Can you read the record-store-clerk sneer in that last paragraph? 'Cause that's what I'm going for. The All-Star Game isn't serious. It's fun. To a point. But I can't stand the arguments about snubs and who should start and yeerrrrrk. I can't care that much. Do you remember last year, when there was a vocal minority of Braves fans having conniption fits because Roy Halladay started for the National League over Jair Jurrjens? Doesn't that read like dystopian science-fiction to you now?

Yet I can't get over the idea of Buster Posey starting. He's currently leading the voting. I've decided to inject that idea full of meaning and weight and importance. As a baseball writer, it's literally my job to assign importance to arbitrary things that really aren't that important. When it comes to the Giants, even more so. You can get off the trolley if you'd like. I wouldn't blame you.

But if you stick around, you're going to read the same stupid mention of the Giants' position-player drought that I've been bringing up since this site was started. You've been warned. Matt Williams started the 1994 All-Star Game. He was the last position player drafted or developed by the Giants to start the All-Star Game. In 1996, he was the last homegrown Giants position player to make the All-Star Game at all before Pablo Sandoval last year.

Oh, you shouldn't feel sorry for the Giants. Barry Bonds was an All-Star fixture, Tim Lincecum and Jason Schmidt both started the danged game, and Rich Aurilia might not have been drafted by the Giants, but he sure felt homegrown.

Think about when Matt Williams was a prospect in the late-'80s. That was the last hitting prospect with whom we were right to dream big. Since then, the standard was Bill Mueller. He was the pinnacle of hitting-prospect success. Marvin Benard was next. I think Pedro Feliz comes after that. You can see how it's easy to make a big deal of this.

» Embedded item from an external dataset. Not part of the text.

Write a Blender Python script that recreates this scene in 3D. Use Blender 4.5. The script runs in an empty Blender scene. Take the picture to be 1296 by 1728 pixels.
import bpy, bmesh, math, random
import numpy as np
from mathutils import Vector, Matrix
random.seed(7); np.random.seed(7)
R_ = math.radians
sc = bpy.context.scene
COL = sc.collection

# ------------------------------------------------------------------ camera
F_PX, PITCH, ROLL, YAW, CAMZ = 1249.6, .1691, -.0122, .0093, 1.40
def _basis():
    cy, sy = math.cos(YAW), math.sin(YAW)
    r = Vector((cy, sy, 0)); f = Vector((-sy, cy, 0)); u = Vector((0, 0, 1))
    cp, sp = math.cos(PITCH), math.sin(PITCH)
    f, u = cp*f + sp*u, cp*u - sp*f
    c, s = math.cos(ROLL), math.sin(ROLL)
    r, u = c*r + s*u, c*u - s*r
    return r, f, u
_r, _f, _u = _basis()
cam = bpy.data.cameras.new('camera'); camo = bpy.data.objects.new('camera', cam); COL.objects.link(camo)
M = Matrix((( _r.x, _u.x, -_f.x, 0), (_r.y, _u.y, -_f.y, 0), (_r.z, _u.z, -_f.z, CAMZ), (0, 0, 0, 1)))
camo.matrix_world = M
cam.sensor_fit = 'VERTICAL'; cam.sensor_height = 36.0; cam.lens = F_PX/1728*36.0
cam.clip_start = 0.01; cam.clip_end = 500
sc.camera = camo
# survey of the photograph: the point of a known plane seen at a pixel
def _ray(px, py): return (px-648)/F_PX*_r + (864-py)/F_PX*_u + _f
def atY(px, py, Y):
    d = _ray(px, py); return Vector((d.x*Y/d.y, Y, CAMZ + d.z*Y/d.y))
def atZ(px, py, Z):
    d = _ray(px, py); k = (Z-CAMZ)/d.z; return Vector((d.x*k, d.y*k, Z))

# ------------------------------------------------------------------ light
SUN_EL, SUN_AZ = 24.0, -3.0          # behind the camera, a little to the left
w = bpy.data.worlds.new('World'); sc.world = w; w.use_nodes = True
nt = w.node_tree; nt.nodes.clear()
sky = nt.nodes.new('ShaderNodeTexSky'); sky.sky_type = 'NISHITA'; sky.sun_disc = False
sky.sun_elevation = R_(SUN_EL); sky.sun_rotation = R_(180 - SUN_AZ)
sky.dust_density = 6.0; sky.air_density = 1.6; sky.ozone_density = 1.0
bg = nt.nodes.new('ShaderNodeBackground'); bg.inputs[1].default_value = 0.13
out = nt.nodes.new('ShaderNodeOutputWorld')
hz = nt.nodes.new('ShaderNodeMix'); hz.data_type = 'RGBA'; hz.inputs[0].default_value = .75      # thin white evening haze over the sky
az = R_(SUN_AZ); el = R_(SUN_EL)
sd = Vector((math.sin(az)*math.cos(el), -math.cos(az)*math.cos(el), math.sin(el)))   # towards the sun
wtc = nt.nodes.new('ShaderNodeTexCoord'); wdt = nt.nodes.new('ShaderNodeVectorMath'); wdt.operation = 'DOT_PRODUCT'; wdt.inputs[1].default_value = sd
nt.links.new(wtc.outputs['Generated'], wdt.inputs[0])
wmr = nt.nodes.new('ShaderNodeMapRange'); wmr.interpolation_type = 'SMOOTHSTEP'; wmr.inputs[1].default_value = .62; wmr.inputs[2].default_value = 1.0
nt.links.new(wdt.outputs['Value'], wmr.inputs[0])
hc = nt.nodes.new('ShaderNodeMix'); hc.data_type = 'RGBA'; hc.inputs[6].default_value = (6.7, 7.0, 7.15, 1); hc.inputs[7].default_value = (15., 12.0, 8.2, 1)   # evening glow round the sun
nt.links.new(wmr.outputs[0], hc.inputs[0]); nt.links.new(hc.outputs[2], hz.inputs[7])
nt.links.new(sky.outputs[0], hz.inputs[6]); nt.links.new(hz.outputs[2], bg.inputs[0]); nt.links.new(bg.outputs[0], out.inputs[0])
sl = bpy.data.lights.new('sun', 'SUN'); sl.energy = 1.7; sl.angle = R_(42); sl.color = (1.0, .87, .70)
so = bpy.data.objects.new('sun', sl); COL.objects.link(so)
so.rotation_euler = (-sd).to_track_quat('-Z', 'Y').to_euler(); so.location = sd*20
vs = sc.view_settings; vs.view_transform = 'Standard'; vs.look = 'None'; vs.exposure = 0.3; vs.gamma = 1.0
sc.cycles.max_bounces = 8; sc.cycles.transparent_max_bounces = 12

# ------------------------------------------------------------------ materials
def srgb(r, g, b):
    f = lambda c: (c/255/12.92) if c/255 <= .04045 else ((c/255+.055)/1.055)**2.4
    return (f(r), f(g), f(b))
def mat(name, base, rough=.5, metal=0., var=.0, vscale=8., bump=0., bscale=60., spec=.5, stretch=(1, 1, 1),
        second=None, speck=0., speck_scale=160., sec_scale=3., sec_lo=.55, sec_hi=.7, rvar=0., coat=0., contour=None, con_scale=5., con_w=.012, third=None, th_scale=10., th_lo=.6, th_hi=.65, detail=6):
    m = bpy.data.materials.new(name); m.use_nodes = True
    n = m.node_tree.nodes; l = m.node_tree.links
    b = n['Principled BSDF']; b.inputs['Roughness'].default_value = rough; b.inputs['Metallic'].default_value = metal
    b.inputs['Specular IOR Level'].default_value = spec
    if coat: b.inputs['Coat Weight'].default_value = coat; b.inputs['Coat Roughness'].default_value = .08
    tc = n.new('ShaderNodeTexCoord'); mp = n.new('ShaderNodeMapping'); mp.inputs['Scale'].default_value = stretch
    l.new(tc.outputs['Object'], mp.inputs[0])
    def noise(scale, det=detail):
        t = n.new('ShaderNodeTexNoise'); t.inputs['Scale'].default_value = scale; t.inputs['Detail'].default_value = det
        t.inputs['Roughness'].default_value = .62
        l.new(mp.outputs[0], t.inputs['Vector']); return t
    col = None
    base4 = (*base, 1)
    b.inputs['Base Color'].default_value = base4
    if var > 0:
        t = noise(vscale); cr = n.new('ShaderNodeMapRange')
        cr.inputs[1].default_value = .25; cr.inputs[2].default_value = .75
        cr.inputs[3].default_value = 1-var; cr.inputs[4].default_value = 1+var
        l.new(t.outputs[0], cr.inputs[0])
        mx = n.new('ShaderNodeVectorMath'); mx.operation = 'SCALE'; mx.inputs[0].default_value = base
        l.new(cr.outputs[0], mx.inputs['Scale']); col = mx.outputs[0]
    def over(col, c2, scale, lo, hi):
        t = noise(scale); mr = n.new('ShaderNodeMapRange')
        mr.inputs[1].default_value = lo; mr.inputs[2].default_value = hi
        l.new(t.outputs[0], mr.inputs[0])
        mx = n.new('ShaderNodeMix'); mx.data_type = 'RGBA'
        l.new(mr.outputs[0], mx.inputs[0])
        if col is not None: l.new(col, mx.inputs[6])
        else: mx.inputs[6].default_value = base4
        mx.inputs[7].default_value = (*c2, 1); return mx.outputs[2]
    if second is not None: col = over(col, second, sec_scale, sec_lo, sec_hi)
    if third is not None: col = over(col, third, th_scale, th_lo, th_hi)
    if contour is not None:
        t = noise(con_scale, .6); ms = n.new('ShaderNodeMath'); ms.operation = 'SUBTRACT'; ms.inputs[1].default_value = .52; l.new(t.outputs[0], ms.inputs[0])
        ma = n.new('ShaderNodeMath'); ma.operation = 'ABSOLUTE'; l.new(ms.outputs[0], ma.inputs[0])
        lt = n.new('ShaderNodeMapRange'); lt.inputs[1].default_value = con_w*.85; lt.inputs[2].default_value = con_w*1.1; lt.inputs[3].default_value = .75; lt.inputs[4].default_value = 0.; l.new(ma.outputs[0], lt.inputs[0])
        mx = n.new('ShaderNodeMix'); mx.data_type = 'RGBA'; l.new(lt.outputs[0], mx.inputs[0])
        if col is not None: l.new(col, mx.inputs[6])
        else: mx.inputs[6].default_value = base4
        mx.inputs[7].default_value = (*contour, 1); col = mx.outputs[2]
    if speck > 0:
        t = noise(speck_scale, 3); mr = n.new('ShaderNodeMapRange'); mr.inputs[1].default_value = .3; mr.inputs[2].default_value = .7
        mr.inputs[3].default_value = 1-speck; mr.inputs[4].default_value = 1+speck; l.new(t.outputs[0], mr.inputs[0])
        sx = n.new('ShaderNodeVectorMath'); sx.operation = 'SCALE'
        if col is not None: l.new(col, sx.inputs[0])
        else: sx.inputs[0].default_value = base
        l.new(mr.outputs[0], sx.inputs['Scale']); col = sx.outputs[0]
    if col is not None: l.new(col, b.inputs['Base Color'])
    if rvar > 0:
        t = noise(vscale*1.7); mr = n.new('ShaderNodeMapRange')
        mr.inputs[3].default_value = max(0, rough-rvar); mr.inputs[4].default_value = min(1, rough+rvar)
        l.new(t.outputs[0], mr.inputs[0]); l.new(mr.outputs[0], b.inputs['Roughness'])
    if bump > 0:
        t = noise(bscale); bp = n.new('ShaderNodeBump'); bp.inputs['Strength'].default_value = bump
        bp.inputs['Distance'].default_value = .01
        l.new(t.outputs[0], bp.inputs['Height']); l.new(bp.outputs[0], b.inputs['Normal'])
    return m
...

Posey is already a success. He's already caught a perfect game and a World Series-winning team. It's not there needs to be any more external validation. Buster Posey doesn't need other people to justify his existence; other people need Buster Posey to justify their existence. Him starting for the National League would feel like a coda to the whole misery of position-player development that the Giants went through over most of the last two decades. Remember how excited you were about Tony Torcato? Todd Linden? The reward for your patience is Buster Posey.

And when he starts his first All-Star Game, I'll shut up about the Mueller-Benard Epoch of Player Development. I'll mention it only once a year, tops. Maybe twice. If more than that, there'll be a good reason. Or at least an average reason. But Posey starting would shut some kind of door in my subconscious. It's not like it would let me live a worry-free life or enjoy baseball more. It'd just close that door. Maybe put a tie around it so everybody else knows not to bother it.

I'd enjoy a start from Melky Cabrera, and even though that's tongue-in-cheek stuff up there about Belt starting, I really do want as many Giants in the game as possible. Hell, here you go, Theriot. Do something we can GIF. But a Posey start would mean something, dammit. At least, it would if you allow it to.

Plus, there's that whole thing where we thought his career was over for a few hours, and instead he could be starting the All-Star Game about 14 months later. That makes it just a wee bit easy to root for him getting the start. You know. The little things.

I'm still focusing on the idea that he was supposed to be the Giants' savior after a bad season in a wretched stretch of bad seasons, and look at that, he was. I want him to be an All-Star who caught a perfect game and a World Series-winning team. Let's get greedy with that resume.

(Also of note: He'd beat out a Molina for the starting spot, too. LAYERS UPON LAYERS OF SIGNIFICANCE.)